KARACHI, June 6: Opposition parties and the workers belonging to various labour organizations have expressed their sheer disappointment while commenting on the federal budget 2006-07 presented on Monday, most of them saying that fell far short of their expectations and lacked the measures pledged earlier by the government with regard to relief from unbearable price-hike, unemployment and standard of living.
Leaders of major political parties pointed out that in the budget, there was no mention of a source of revenue to offer subsidies on essential commodities. They also cast doubts over the government’s success in generating new employment opportunities in a situation where industrial and agricultural production was showing a sharp decline while imports of even consumer goods were on the rise.
Vice President of the PML-N and a former Sindh Governor Mamnoon Hussain said that the Economic Survey had clearly indicated that production of wheat, rice and sugarcane had come down.
He, however, welcomed a reduction in the tax on salaried class from by 10 per cent. He said that imposition of property tax needed to be clarified as it was not clear whether the book value or market value of a property would be regarded as the actual value.

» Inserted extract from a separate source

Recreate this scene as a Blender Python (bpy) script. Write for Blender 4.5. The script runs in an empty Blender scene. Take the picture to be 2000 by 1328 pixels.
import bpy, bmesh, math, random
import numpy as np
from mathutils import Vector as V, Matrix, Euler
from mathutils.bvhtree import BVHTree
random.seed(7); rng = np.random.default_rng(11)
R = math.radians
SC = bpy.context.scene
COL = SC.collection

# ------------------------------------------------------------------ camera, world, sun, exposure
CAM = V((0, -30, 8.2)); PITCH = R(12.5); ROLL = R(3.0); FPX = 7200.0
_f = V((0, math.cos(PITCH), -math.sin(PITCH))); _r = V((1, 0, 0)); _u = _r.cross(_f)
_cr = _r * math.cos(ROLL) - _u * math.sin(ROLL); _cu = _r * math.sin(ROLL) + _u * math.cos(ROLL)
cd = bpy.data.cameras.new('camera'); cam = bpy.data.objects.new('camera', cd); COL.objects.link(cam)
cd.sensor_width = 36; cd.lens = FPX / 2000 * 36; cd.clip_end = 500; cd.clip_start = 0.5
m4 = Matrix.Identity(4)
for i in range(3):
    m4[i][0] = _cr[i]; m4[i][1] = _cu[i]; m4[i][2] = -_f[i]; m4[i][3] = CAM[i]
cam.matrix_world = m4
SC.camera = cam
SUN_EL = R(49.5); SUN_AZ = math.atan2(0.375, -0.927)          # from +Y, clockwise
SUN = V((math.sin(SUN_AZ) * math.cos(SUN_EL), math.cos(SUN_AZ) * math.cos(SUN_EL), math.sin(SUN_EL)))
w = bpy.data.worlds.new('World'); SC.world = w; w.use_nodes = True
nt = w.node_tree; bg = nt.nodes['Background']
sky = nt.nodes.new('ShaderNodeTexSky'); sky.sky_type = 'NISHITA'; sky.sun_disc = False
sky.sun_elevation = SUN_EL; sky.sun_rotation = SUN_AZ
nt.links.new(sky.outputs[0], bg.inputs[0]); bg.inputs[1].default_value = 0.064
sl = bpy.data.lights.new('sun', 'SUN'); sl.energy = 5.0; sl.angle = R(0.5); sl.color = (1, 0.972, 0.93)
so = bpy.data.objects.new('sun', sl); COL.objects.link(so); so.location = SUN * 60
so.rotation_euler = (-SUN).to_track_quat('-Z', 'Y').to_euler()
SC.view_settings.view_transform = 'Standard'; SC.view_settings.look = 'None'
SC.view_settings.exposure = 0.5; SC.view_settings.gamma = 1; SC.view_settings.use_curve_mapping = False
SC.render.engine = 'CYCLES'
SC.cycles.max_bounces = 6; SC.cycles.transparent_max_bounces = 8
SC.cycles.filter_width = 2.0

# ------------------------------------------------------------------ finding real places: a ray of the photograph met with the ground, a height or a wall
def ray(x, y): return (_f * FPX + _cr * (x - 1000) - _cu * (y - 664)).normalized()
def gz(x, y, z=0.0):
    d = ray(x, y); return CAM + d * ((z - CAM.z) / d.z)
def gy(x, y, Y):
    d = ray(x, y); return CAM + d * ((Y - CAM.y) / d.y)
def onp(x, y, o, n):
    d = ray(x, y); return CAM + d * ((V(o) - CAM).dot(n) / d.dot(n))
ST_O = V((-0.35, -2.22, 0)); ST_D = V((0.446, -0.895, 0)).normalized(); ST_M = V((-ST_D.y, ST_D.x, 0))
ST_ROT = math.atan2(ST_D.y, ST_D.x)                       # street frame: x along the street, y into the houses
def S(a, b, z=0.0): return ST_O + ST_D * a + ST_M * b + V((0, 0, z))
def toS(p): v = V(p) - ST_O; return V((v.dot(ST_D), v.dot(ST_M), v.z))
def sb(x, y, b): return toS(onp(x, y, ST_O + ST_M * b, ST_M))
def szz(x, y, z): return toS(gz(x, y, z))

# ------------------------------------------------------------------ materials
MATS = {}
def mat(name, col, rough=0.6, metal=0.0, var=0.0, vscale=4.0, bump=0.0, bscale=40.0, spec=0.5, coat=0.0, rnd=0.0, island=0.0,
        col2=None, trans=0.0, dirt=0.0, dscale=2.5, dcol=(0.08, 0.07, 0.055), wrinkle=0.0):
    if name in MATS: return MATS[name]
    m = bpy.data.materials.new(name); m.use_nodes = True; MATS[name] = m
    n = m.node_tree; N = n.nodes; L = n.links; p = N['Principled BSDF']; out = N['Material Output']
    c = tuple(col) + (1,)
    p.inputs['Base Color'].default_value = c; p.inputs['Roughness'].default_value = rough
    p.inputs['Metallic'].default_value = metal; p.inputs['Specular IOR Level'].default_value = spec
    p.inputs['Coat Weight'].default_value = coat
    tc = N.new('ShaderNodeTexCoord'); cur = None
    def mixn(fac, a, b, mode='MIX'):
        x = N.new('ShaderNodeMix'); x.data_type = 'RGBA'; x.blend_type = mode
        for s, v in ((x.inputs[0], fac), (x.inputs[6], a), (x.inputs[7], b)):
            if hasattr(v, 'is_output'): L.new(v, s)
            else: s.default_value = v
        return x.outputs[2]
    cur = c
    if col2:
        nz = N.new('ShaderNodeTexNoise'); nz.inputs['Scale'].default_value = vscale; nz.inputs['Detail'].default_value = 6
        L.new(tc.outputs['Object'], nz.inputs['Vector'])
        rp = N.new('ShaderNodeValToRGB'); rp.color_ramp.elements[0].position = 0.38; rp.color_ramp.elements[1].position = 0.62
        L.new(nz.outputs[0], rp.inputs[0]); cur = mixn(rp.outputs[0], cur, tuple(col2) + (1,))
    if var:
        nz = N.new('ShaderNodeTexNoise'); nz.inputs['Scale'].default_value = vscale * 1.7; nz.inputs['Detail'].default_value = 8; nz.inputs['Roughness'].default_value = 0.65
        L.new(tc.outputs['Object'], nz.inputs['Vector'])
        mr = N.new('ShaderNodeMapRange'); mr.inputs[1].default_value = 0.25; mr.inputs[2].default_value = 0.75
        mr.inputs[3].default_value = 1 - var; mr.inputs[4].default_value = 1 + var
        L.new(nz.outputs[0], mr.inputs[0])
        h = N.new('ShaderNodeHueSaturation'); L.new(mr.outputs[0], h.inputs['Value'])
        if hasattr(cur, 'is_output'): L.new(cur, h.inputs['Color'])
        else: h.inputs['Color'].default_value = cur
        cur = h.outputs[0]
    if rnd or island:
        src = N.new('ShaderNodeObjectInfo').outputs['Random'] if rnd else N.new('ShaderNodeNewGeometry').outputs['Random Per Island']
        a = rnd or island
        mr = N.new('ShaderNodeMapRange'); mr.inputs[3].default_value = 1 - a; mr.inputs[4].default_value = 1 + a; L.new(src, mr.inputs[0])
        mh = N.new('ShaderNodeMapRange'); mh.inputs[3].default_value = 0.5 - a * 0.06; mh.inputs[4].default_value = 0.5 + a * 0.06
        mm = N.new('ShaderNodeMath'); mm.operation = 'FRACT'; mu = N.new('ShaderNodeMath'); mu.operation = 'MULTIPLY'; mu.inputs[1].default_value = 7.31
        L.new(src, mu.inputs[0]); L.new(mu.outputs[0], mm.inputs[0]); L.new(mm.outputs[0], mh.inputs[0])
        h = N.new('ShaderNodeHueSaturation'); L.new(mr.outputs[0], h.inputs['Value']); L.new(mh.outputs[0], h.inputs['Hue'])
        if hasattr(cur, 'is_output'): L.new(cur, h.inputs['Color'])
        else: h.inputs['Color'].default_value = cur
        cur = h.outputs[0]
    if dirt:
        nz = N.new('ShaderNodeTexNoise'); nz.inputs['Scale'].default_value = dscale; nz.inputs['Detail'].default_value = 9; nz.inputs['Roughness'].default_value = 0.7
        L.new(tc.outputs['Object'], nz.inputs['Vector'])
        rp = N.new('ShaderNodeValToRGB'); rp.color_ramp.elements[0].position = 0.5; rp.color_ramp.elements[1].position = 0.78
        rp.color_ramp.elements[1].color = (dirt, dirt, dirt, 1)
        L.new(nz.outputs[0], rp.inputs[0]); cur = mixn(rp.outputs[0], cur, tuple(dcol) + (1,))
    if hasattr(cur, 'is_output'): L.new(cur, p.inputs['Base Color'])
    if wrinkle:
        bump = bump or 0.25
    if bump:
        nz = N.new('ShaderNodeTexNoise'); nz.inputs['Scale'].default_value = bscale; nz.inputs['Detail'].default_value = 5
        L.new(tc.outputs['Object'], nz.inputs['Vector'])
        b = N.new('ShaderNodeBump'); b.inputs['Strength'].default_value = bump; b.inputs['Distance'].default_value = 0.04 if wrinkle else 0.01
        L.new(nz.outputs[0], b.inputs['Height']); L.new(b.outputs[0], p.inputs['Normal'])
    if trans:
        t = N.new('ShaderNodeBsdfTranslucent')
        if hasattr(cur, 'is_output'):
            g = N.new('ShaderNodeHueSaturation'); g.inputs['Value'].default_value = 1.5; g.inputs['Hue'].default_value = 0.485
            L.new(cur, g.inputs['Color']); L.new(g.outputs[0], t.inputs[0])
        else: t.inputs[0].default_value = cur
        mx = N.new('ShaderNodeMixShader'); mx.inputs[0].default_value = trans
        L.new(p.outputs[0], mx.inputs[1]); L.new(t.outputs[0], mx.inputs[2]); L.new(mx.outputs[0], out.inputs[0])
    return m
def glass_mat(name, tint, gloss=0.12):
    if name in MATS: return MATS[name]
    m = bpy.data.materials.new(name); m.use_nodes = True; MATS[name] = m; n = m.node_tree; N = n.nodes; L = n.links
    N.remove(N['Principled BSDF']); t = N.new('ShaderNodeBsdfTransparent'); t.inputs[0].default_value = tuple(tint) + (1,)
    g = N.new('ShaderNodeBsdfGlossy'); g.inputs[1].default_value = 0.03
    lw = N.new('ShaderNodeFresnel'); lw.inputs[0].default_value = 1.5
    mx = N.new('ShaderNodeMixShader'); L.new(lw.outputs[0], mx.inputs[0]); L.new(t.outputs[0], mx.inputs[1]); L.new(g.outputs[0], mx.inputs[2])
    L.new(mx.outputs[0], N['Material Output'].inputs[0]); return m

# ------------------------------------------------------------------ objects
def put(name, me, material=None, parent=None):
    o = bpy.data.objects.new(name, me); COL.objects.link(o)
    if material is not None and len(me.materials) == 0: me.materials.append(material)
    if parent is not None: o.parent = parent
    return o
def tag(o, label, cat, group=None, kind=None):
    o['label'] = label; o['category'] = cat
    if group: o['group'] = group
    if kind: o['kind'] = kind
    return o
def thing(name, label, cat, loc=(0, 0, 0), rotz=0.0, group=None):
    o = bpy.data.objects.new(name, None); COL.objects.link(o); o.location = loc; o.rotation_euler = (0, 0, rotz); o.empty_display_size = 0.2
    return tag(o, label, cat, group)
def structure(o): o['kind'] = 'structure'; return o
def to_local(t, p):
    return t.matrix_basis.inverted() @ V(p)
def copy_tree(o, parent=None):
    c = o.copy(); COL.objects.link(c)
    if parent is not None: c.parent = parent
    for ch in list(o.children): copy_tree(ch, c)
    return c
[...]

Secretary General of the National Workers Party Yusuf Mastikhan remarked that the budget speech was more a political rhetoric than a technocrat’s document.

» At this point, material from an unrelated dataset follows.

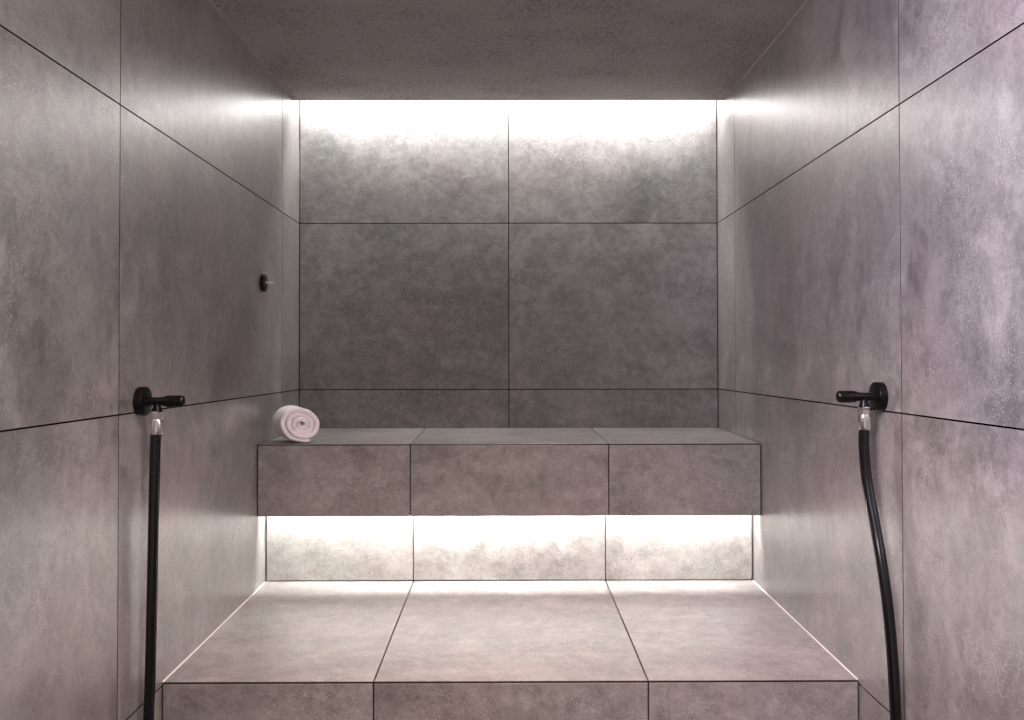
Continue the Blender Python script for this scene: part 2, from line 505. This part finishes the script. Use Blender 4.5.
hose_tap('hose_tap', -1, 1.7468, 1.0690, 'black hose tap on the left wall with a straight hanging black hose',
         [(-0.7215, 1.7468, 0.985), (-0.7245, 1.7468, 0.83), (-0.727, 1.7468, 0.667), (-0.7295, 1.745, 0.506), (-0.731, 1.742, 0.4256),
          (-0.732, 1.735, 0.25), (-0.729, 1.70, 0.09), (-0.715, 1.62, 0.020), (-0.69, 1.48, 0.0112), (-0.66, 1.25, 0.0112), (-0.66, 1.0, 0.0112)])
def near(p, k):    # slide a point along the line towards the viewer's end of the room
    e = Vector((-0.0087, 0, EYE)); p = Vector(p)
    return e + (p - e) * k
hose_tap('hose_tap', 1, 1.7427, 1.0760, 'black hose tap on the right wall with a bowed hose swinging towards the wall',
         [(0.7178, 1.7427, 0.975), near((0.7233, 1.7427, 0.9067), 0.996), near((0.7408, 1.7427, 0.8054), 0.98), near((0.7524, 1.7427, 0.7346), 0.967),
          near((0.7639, 1.7427, 0.6437), 0.954), near((0.7731, 1.7427, 0.5328), 0.945), near((0.7783, 1.7427, 0.422), 0.940),
          (0.735, 1.625, 0.26), (0.728, 1.60, 0.10), (0.715, 1.52, 0.022), (0.69, 1.38, 0.0112), (0.66, 1.15, 0.0112), (0.66, 0.95, 0.0112)])

# ------------------------------------------------------------------ wall peg
pg = empty('wall_peg', (-W, 2.6208, 1.389), 'small black round wall plate with a thin silver pin on the left wall', 'peg')
bm = bmesh.new()
lathe(bm, (-W + 0.0004, 2.6208, 1.389), (1, 0, 0), [(0, 0.0268), (0.009, 0.0268), (0.0105, 0.0258), (0.0110, 0.0240), (0.0110, 0.0)], 40)
obj('wall_plate', bm, M_BLACK, pg, True)
bm = bmesh.new()
lathe(bm, (-W + 0.0105, 2.6208, 1.3905), (1, 0, 0), [(0, 0.0036), (0.022, 0.0036), (0.0235, 0.0030), (0.0235, 0.0)], 20)
pn = obj('pin', bm, M_STEEL, pg, True)
pn['label'] = 'thin silver metal pin'

# ------------------------------------------------------------------ rolled towel
def towel():
    turns, th = 3.3, 0.0152
    A, B = 0.0640, 0.0535                     # half width and half height of the outer turn
    n = 170
    mid = []
    for i in range(n + 1):
        t = i / n
        ang = -2 * math.pi * turns * (1 - t) + math.radians(262)          # the outer turn ends underneath
        r = 0.09 + 0.83 * t
        x = A * r * math.cos(ang); z = B * r * math.sin(ang)
        z *= 1.0 if z > 0 else 0.98
        # the roll sags to the right
        x2 = x * math.cos(-0.30) - z * math.sin(-0.30); z2 = x * math.sin(-0.30) + z * math.cos(-0.30)
        mid.append(Vector((x2, z2)))
    zmin = min(p.y for p in mid)
    # loose tail lying on the seat
    e = mid[-1]
    tail = [Vector((e.x + 0.010, zmin - 0.0015)), Vector((e.x + 0.024, zmin - 0.005)), Vector((e.x + 0.038, zmin - 0.005)), Vector((e.x + 0.050, zmin - 0.0045))]
    mid = mid + tail
    L = 0.118
    nl = 16
    bm = bmesh.new()
    rings = []
    for j in range(nl + 1):
        v = j / nl
        ring_o, ring_i = [], []
        for i, p in enumerate(mid):
            d = (mid[min(i + 1, len(mid) - 1)] - mid[max(i - 1, 0)]).normalized()
            nn = Vector((d.y, -d.x))
            t = i / (len(mid) - 1)
            edge = min(v, 1 - v) * nl
            h = th * 0.5 * (0.90 if edge < 0.5 else 0.99 if edge < 1.5 else 1.0)
            if i == len(mid) - 1 or i == 0: h *= 0.6
            y = (v - 0.5) * L
            y += (0.5 - v) * 2 * (-0.006 * (1 - t) + 0.004 * math.sin(i * 0.09))       # inner turns sit a little deeper, edges waver
            for sgn, lst in ((1, ring_o), (-1, ring_i)):
                q = p + nn * h * sgn
                k = noise.noise(Vector((q.x * 60, y * 60, q.y * 60 + sgn * 3))) * 0.0018 + noise.noise(Vector((q.x * 18, y * 18, q.y * 18))) * 0.0026
                q = q + nn * k
                lst.append(bm.verts.new((q.x, y, q.y)))
        rings.append((ring_o, ring_i))
    m = len(mid)
    for (o0, i0), (o1, i1) in zip(rings, rings[1:]):
        for k in range(m - 1):
            bm.faces.new((o0[k], o0[k + 1], o1[k + 1], o1[k]))
            bm.faces.new((i0[k + 1], i0[k], i1[k], i1[k + 1]))
        bm.faces.new((o0[0], o1[0], i1[0], i0[0]))
        bm.faces.new((o0[-1], i0[-1], i1[-1], o1[-1]))
    for (o, i_) in (rings[0], rings[-1]):
        for k in range(m - 1): bm.faces.new((o[k], i_[k], i_[k + 1], o[k + 1]))
    rz = Matrix.Rotation(math.radians(28), 4, 'Z')
    zlow = min(v.co.z for v in bm.verts)
    bm.transform(Matrix.Translation(Vector((0, 0, -zlow))))
    bm.transform(rz)
    o = obj('rolled_towel', bm, M_TOWEL, None, True)
    sub = o.modifiers.new('soft', 'SUBSURF'); sub.levels = 1; sub.render_levels = 1
    ctr = Vector((-0.6560, 2.655))
    o.location = (ctr.x, ctr.y, SZF + 0.0008)
    o.rotation_euler = (math.atan2(SZB - SZF, D - SF), 0, 0)
    o['label'] = 'rolled white towel lying on the left end of the seat bench'
    o['category'] = 'towel'
towel()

Rejecting the government’s claim that the sale of more TV sets and motorcycles was reflective of an improvement in the common man’s buying power, he said that on the contrary, concentration of wealth in a few hands had promoted the trend as people of the rich class were now having a TV set in each and every room of their palatial residences and providing motorcycles to their servants with a view to be served better.
Mr Mastikhan said that the increase of 45 per cent in the NFC Award for next five years indicated that it was a unitary form of government and not the federation.
He apprehended that allocations to federating units might again be based on the size of population. He said this would continue to aggravate the imbalance between the big province and the smaller ones.
He said that the government’s economic policy was self-contradictory as on the one hand, it vowed to do away with ‘begging’ and, one the other, expressed its intention to make heavy borrowing from financial institutions.
The Pakistan People’s Party termed the federal budget ‘anti-people’ and the increase in government employees’ salaries ‘ridiculous’, adds PPI.
Sindh chief of the party, Syed Qaim Ali Shah said that the budget offered no relief to common man while the government’s pledges of introducing measures against poverty, unemployment and price-hike proved nothing but tall claims and hollow slogans.
The budget was bound to push more and more people below the poverty line, he feared, indicating that over 50 per cent population of the country already lived blow the line.
He said the budget did not address any of the problems created by the privatisation process, price hike and unemployment.
Naib Amir of Jamaat-i-Islami and a central leader of the Muttahida Majlis-i-Amal Prof Ghafoor Ahmed said it was a ‘political speech’ rather than a budget speech and was aimed only at criticising the economic policies of the past governments and making tall hollow claims of economic progress and prosperity.
Complete failure of the present government’s economic policies is evident from the growing poverty, skyrocketing prices and rising graph of unemployment. He said the budget would only lead to an increased inflation and would make the common man’s life more miserable.
The All-Pakistan Trade Unions Organisation described the federal budget as ‘disappointing for workers and employees’.
He said that the budget was a jugglery of figures, adding that it offered nothing to the working class. He said it fell too short of the demands made by labour unions of the country that the minimum wage of unskilled workers be fixed at Rs7,000 per month and a 60 per cent raise be granted to junior-grade employees of government, semi-government, autonomous and semi- autonomous organisations.